→ Exercise requirements: All of the data needs to be repeated exactly.

········

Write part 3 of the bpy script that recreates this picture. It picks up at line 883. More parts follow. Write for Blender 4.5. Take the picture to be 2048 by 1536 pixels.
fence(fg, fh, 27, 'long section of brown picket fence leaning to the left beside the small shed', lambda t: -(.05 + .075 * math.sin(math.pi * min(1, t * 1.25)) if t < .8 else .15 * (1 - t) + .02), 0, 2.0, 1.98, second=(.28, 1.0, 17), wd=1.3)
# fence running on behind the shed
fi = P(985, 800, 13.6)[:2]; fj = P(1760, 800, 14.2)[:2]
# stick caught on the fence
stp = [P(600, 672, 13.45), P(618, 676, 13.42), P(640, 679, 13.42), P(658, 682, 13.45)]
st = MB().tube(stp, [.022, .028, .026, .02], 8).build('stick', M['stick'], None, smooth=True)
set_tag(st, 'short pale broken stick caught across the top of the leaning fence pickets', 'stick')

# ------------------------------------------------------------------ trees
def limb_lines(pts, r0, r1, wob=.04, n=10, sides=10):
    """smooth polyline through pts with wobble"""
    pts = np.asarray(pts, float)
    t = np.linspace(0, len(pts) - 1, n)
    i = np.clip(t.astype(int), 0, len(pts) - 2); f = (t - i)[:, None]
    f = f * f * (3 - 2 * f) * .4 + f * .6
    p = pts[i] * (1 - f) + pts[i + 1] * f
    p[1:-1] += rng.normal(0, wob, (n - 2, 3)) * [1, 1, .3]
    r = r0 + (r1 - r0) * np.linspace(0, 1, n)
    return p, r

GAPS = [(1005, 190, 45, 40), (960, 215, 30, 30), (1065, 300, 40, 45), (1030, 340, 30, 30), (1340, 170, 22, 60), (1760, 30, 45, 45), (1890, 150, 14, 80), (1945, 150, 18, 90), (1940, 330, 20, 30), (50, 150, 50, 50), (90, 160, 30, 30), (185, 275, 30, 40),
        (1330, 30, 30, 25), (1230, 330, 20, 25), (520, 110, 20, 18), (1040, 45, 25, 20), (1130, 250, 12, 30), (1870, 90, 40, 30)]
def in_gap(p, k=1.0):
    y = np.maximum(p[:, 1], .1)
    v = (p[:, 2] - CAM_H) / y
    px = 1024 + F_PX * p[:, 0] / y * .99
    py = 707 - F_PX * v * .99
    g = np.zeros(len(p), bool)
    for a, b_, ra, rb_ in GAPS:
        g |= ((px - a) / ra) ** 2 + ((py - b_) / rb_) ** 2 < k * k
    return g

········

→ The response:
Write part 3 of the bpy script that recreates this picture. It picks up at line 883. More parts follow. Write for Blender 4.5. Take the picture to be 2048 by 1536 pixels.
fence(fg, fh, 27, 'long section of brown picket fence leaning to the left beside the small shed', lambda t: -(.05 + .075 * math.sin(math.pi * min(1, t * 1.25)) if t < .8 else .15 * (1 - t) + .02), 0, 2.0, 1.98, second=(.28, 1.0, 17), wd=1.3)
# fence running on behind the shed
fi = P(985, 800, 13.6)[:2]; fj = P(1760, 800, 14.2)[:2]
# stick caught on the fence
stp = [P(600, 672, 13.45), P(618, 676, 13.42), P(640, 679, 13.42), P(658, 682, 13.45)]
st = MB().tube(stp, [.022, .028, .026, .02], 8).build('stick', M['stick'], None, smooth=True)
set_tag(st, 'short pale broken stick caught across the top of the leaning fence pickets', 'stick')

# ------------------------------------------------------------------ trees
def limb_lines(pts, r0, r1, wob=.04, n=10, sides=10):
    """smooth polyline through pts with wobble"""
    pts = np.asarray(pts, float)
    t = np.linspace(0, len(pts) - 1, n)
    i = np.clip(t.astype(int), 0, len(pts) - 2); f = (t - i)[:, None]
    f = f * f * (3 - 2 * f) * .4 + f * .6
    p = pts[i] * (1 - f) + pts[i + 1] * f
    p[1:-1] += rng.normal(0, wob, (n - 2, 3)) * [1, 1, .3]
    r = r0 + (r1 - r0) * np.linspace(0, 1, n)
    return p, r

GAPS = [(1005, 190, 45, 40), (960, 215, 30, 30), (1065, 300, 40, 45), (1030, 340, 30, 30), (1340, 170, 22, 60), (1760, 30, 45, 45), (1890, 150, 14, 80), (1945, 150, 18, 90), (1940, 330, 20, 30), (50, 150, 50, 50), (90, 160, 30, 30), (185, 275, 30, 40),
        (1330, 30, 30, 25), (1230, 330, 20, 25), (520, 110, 20, 18), (1040, 45, 25, 20), (1130, 250, 12, 30), (1870, 90, 40, 30)]
def in_gap(p, k=1.0):
    y = np.maximum(p[:, 1], .1)
    v = (p[:, 2] - CAM_H) / y
    px = 1024 + F_PX * p[:, 0] / y * .99
    py = 707 - F_PX * v * .99
    g = np.zeros(len(p), bool)
    for a, b_, ra, rb_ in GAPS:
        g |= ((px - a) / ra) ** 2 + ((py - b_) / rb_) ** 2 < k * k
    return g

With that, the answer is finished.